Information about his survivors was not immediately available.
By his own account, Mr. Celani never held a legitimate paying job. And while he took courses at Canisius College (now University) in Buffalo from 1976 to 1977, he did not matriculate.
His history of hoaxes began in his hometown. In 1974, he was sentenced to a year in prison for being the mastermind of a bogus plan to build a $100 million waterfront development — all while being held in the Attica Correctional Facility for another case that involved taking $2,000 from a couple for a house that he didn’t intend to build.
At his sentencing for the waterfront fraud, the judge, Robert F. Kiener of West Seneca, N.Y., said: “Robert Redford and Paul Newman received recognition for their roles as con men in ‘The Sting.’ But you, Mr. Celani, for your efforts, have been stung.”
Stung, perhaps, but unbowed. He enjoyed what he was doing too much to stop.
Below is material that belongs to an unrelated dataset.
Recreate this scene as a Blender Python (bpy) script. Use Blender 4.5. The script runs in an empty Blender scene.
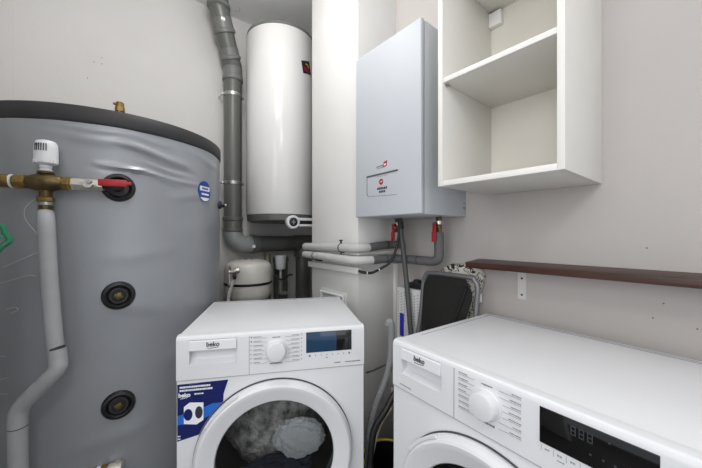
import bpy, bmesh, math, random
from mathutils import Vector, Matrix, noise
random.seed(7)
PI = math.pi
R = math.radians
sc = bpy.context.scene
col = sc.collection

# ------------------------------------------------------------------ materials
def lin(c):
    c = c / 255.0
    return c / 12.92 if c <= 0.04045 else ((c + 0.055) / 1.055) ** 2.4
def rgb(r, g, b): return (lin(r), lin(g), lin(b), 1)

def mat(name, c, rough=.5, metal=0, spec=.5, var=0.0, scale=8, bump=0.0, bscale=60, coat=0, c2=None, rvar=0.0):
    m = bpy.data.materials.new(name); m.use_nodes = True
    nt = m.node_tree; b = nt.nodes['Principled BSDF']
    b.inputs['Base Color'].default_value = rgb(*c)
    b.inputs['Roughness'].default_value = rough
    b.inputs['Metallic'].default_value = metal
    b.inputs['Specular IOR Level'].default_value = spec
    if coat:
        b.inputs['Coat Weight'].default_value = coat; b.inputs['Coat Roughness'].default_value = .08
    tc = nt.nodes.new('ShaderNodeTexCoord')
    if var or c2 or rvar:
        n = nt.nodes.new('ShaderNodeTexNoise'); n.inputs['Scale'].default_value = scale
        n.inputs['Detail'].default_value = 5
        nt.links.new(tc.outputs['Object'], n.inputs['Vector'])
        if var or c2:
            rp = nt.nodes.new('ShaderNodeValToRGB')
            rp.color_ramp.elements[0].position = .3; rp.color_ramp.elements[1].position = .7
            if c2 is None: c2 = tuple(max(0, v * (1 - var)) for v in c)
            rp.color_ramp.elements[0].color = rgb(*c2); rp.color_ramp.elements[1].color = rgb(*c)
            nt.links.new(n.outputs['Fac'], rp.inputs['Fac'])
            nt.links.new(rp.outputs['Color'], b.inputs['Base Color'])
        if rvar:
            mr = nt.nodes.new('ShaderNodeMapRange')
            mr.inputs['To Min'].default_value = rough - rvar; mr.inputs['To Max'].default_value = rough + rvar
            nt.links.new(n.outputs['Fac'], mr.inputs['Value']); nt.links.new(mr.outputs['Result'], b.inputs['Roughness'])
    if bump:
        n2 = nt.nodes.new('ShaderNodeTexNoise'); n2.inputs['Scale'].default_value = bscale
        n2.inputs['Detail'].default_value = 4
        nt.links.new(tc.outputs['Object'], n2.inputs['Vector'])
        bp = nt.nodes.new('ShaderNodeBump'); bp.inputs['Strength'].default_value = bump
        bp.inputs['Distance'].default_value = .01
        nt.links.new(n2.outputs['Fac'], bp.inputs['Height']); nt.links.new(bp.outputs['Normal'], b.inputs['Normal'])
    return m

M = {}
M['wall'] = mat('wall_paint', (208, 206, 204), .85, var=.025, scale=2.5, bump=.06, bscale=45)
M['wall_r'] = mat('wall_paint_warm', (186, 181, 178), .85, var=.03, scale=2, bump=.06, bscale=45)
M['ceil'] = mat('ceiling_paint', (232, 232, 231), .9, var=.02, scale=3)
M['pillar'] = mat('pillar_paint', (216, 215, 213), .7, var=.02, scale=4, bump=.03)
M['floor'] = mat('floor_tile', (92, 88, 84), .5, var=.15, scale=5)
M['mark'] = mat('wall_mark', (95, 85, 80), .9)
M['white'] = mat('white_enamel', (222, 223, 226), .32, var=.012, scale=6)
M['white_pl'] = mat('white_plastic', (218, 219, 222), .42)
M['heater'] = mat('heater_enamel', (220, 219, 218), .2, var=.01)
M['cab'] = mat('cabinet_laminate', (226, 224, 219), .45, var=.015, scale=5)
M['cab_edge'] = mat('cabinet_edge', (232, 231, 227), .45)
M['cab_back'] = mat('cabinet_hardboard', (222, 218, 209), .5, var=.015)
M['boiler'] = mat('boiler_shell', (186, 190, 196), .55, var=.015, scale=3)
M['boiler_line'] = mat('boiler_line', (70, 72, 76), .5)
M['jacket'] = mat('tank_vinyl', (152, 155, 160), .34, metal=.15, spec=.55, var=.05, scale=3, bump=.12, bscale=9, rvar=.06)
M['rim'] = mat('black_rim', (42, 42, 45), .6, var=.1, scale=12)
M['black'] = mat('black_rubber', (22, 22, 24), .45)
M['blackgloss'] = mat('black_glass', (5, 5, 7), .07, coat=.5)
M['reflection_blue'] = mat('painted_blue_reflection', (28, 62, 92), .12, coat=.5)  # colour of the reflection painted onto the dryer display
M['brass'] = mat('brass', (156, 130, 76), .33, metal=.75, var=.35, scale=40)
M['brass_dark'] = mat('aged_brass', (116, 99, 63), .4, metal=.7, var=.4, scale=30)
M['chrome'] = mat('nickel', (222, 218, 208), .28, metal=.7, var=.15, scale=60)
M['steel'] = mat('zinc_steel', (170, 170, 170), .32, metal=.9)
M['red'] = mat('red_lever', (168, 24, 36), .4)
M['green'] = mat('green_wheel', (20, 120, 84), .35, var=.2, scale=30)
M['pvc'] = mat('grey_pvc', (94, 96, 92), .38, var=.03, scale=4)
M['pvc_l'] = mat('grey_pvc_light', (110, 112, 109), .4, var=.03, scale=4)
M['pvc_elbow'] = mat('grey_pvc_elbow', (146, 148, 148), .35)
M['foam'] = mat('pipe_foam', (163, 165, 168), .62, var=.06, scale=10, bump=.05)
M['foam_l'] = mat('pipe_foam_light', (186, 186, 185), .62, var=.05, scale=10)
M['foam_d'] = mat('pipe_foam_dark', (98, 98, 99), .7, var=.08, scale=14)
M['seam'] = mat('foam_seam', (60, 62, 64), .8)
M['vessel'] = mat('vessel_paint', (214, 211, 203), .3, var=.03)
M['brown'] = mat('walnut_laminate', (70, 40, 36), .42)
M['hosegrey'] = mat('hose_grey', (126, 128, 129), .5)
M['poly'] = mat('pole_grey', (70, 71, 72), .5)
M['fabric_d'] = mat('black_sling', (58, 56, 55), .9, var=.12, scale=120, bump=.2, bscale=400)
M['tube'] = mat('grey_tube', (118, 118, 120), .38, metal=.45)
M['blue'] = mat('blue_print', (22, 62, 150), .4)
M['navy'] = mat('navy_print', (16, 26, 92), .35)
M['bluel'] = mat('blue_band', (38, 104, 196), .35)
M['bluelabel'] = mat('blue_label', (40, 42, 170), .4)
M['ink'] = mat('dark_ink', (44, 46, 52), .6)
M['inkl'] = mat('grey_ink', (112, 114, 120), .6)
M['print'] = mat('small_print', (112, 114, 120), .6)
M['print2'] = mat('print_line', (150, 151, 155), .6)
M['paper'] = mat('white_print', (236, 238, 242), .5)
M['drum'] = mat('drum_steel', (120, 120, 120), .35, metal=.8)
M['wool'] = mat('grey_wool', (215, 211, 203), .95, var=.6, scale=34, bump=1.0, bscale=90)
M['linen'] = mat('white_linen', (214, 214, 214), .95, bump=.8, bscale=22)
M['denim'] = mat('dark_cloth', (58, 64, 78), .95, var=.3, scale=20, bump=.4, bscale=60)
M['labeldark'] = mat('label_dark', (38, 34, 40), .4)
M['orange'] = mat('label_orange', (222, 150, 40), .4)
M['maroon'] = mat('label_maroon', (150, 40, 60), .4)
M['yellow'] = mat('yellow_plastic', (208, 188, 40), .4)
M['string'] = mat('white_string', (206, 208, 210), .8)
M['digit'] = mat('unlit_digit', (62, 64, 68), .4)
M['boxwhite'] = mat('box_metal', (206, 206, 206), .4)
M['hole'] = mat('hole_dark', (70, 70, 72), .7)
M['copper'] = mat('yellowed_copper', (150, 140, 90), .45, metal=.5)
M['cream'] = mat('cream_plastic', (196, 184, 160), .6)

def wood():
    m = M['brown']; nt = m.node_tree; b = nt.nodes['Principled BSDF']
    tc = nt.nodes.new('ShaderNodeTexCoord'); mp = nt.nodes.new('ShaderNodeMapping')
    mp.inputs['Scale'].default_value = (40, 2.2, 40)
    n = nt.nodes.new('ShaderNodeTexNoise'); n.inputs['Scale'].default_value = 3; n.inputs['Detail'].default_value = 6
    rp = nt.nodes.new('ShaderNodeValToRGB')
    rp.color_ramp.elements[0].color = rgb(48, 25, 18); rp.color_ramp.elements[1].color = rgb(74, 43, 31)
    rp.color_ramp.elements[0].position = .35; rp.color_ramp.elements[1].position = .68
    nt.links.new(tc.outputs['Object'], mp.inputs['Vector']); nt.links.new(mp.outputs['Vector'], n.inputs['Vector'])
    nt.links.new(n.outputs['Fac'], rp.inputs['Fac']); nt.links.new(rp.outputs['Color'], b.inputs['Base Color'])
wood()

def pattern_mat():      # white cover with black scribbled lines
    m = bpy.data.materials.new('patterned_cotton'); m.use_nodes = True
    nt = m.node_tree; b = nt.nodes['Principled BSDF']; b.inputs['Roughness'].default_value = .9
    tc = nt.nodes.new('ShaderNodeTexCoord')
    n = nt.nodes.new('ShaderNodeTexNoise'); n.inputs['Scale'].default_value = 26; n.inputs['Detail'].default_value = 1
    n.inputs['Distortion'].default_value = 1.4
    rp = nt.nodes.new('ShaderNodeValToRGB'); rp.color_ramp.interpolation = 'CONSTANT'
    e = rp.color_ramp.elements
    e[0].position = 0; e[0].color = rgb(214, 211, 202)
    e[1].position = .45; e[1].color = rgb(40, 38, 38)
    x = e.new(.53); x.color = rgb(214, 211, 202)
    x = e.new(.64); x.color = rgb(40, 38, 38)
    nt.links.new(tc.outputs['Object'], n.inputs['Vector']); nt.links.new(n.outputs['Fac'], rp.inputs['Fac'])
    nt.links.new(rp.outputs['Color'], b.inputs['Base Color'])
    return m
M['pattern'] = pattern_mat()

def glass_mat(name, tint, rough=.03, ior=1.45):
    m = bpy.data.materials.new(name); m.use_nodes = True
    nt = m.node_tree; nt.nodes.clear()
    o = nt.nodes.new('ShaderNodeOutputMaterial'); mx = nt.nodes.new('ShaderNodeMixShader')
    t = nt.nodes.new('ShaderNodeBsdfTransparent'); t.inputs['Color'].default_value = rgb(*tint)
    g = nt.nodes.new('ShaderNodeBsdfGlossy'); g.inputs['Roughness'].default_value = rough
    fr = nt.nodes.new('ShaderNodeFresnel'); fr.inputs['IOR'].default_value = ior
    nt.links.new(fr.outputs['Fac'], mx.inputs['Fac']); nt.links.new(t.outputs[0], mx.inputs[1]); nt.links.new(g.outputs[0], mx.inputs[2])
    nt.links.new(mx.outputs[0], o.inputs['Surface'])
    return m
M['glass'] = glass_mat('door_glass', (225, 228, 230))

# ------------------------------------------------------------------ mesh builder
def fromz(d):           # rotation taking +Z to direction d
    return Vector((0, 0, 1)).rotation_difference(Vector(d).normalized()).to_matrix().to_4x4()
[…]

“He was smart, shrewd, a great talker with a baby face, friendly but never slick,” Mr. Rushton wrote in the Journal-Register series.
“You expect a con artist to be suave. He wasn’t,” Thomas Glascott, a retired Buffalo police lieutenant and district attorney’s investigator, was quoted as saying.
Soon after being released from prison in 1991 after serving time for the Kayport scheme, Mr. Celani turned up in North Hollywood, Calif., as Fred Sebastian, the founder of a civil rights law firm that he called the Center for Constitutional Law and Justice. He was not a lawyer, but he hired five attorneys to represent federal inmates, some of whom paid the center thousands of dollars, hoping to overturn their convictions or get them early release.
It was also a scam.
“He could sell ice to Alaskans and shampoo to the bald,” Alaleh Kamran, one of the center’s lawyers, told The San Francisco Examiner in 1993. “If you didn’t know he wasn’t an attorney, and I didn’t, he could really fool you.”
The center collapsed after Mr. Celani was arrested in 1992 for promising an inmate’s wife that he could get her husband released from prison if she gave him $50,000 to bribe the prosecutor in Little Rock, Ark. She told the F.B.I. about the offer and recorded a conversation with Mr. Celani about the bribe. He was convicted of eight counts of fraud and sentenced to seven years in prison.
At his sentencing, Mr. Celani claimed that his troubled life had its roots in his alcoholic parents’ kicking him out of their house, turning him into a “kid on the street.”
The judge called him a “human tragedy.”
In 2000, he was free again. Under the name the Rev. Bob Hunt, he reprised his earlier legal scam. Posing as a lawyer and also as a minister, he offered legal services to federal inmates. An estimated 150 inmates were defrauded of nearly $200,000, according to court documents.
“Needless to say,” Mr. Celani said at the 2013 hearing, “there’s a whole bunch of unhappy inmates coast to coast who would like to see me as soon as possible.”
He also started a congregation in East Peoria, Ill., where he once delivered a sermon called “Honesty.”
In 2004, he moved on to a real estate scheme on Long Island. Over the course of a year, he operated as a lawyer named Sidney Levine who, with at least two partners, cheated investors out of $8 million that the partners said they would use to buy, build and refurbish assisted living facilities, guaranteeing a 25 percent annual return. They paid about half the money to themselves and only $850,000 in interest to investors.
When F.B.I. agents confronted Mr. Celani at his office in 2005, he told them that he was a diabetic and needed his insulin. He left and did not return. Four years later, he was arrested near his office in Oakdale, N.Y., on Long Island — he had been on the F.B.I. most-wanted list as Sidney Levine — and revealed in a court appearance that he was Frederick Celani.
He spent the next nine years in prison and pleaded guilty to conspiracy to commit wire fraud and money laundering. While incarcerated, he had three strokes and lost vision in one eye.
At his sentencing hearing in 2013, he said: “The first 64 years of my life is nothing to be proud of. What I did, I did. And I apologize to the court and to those I have harmed.”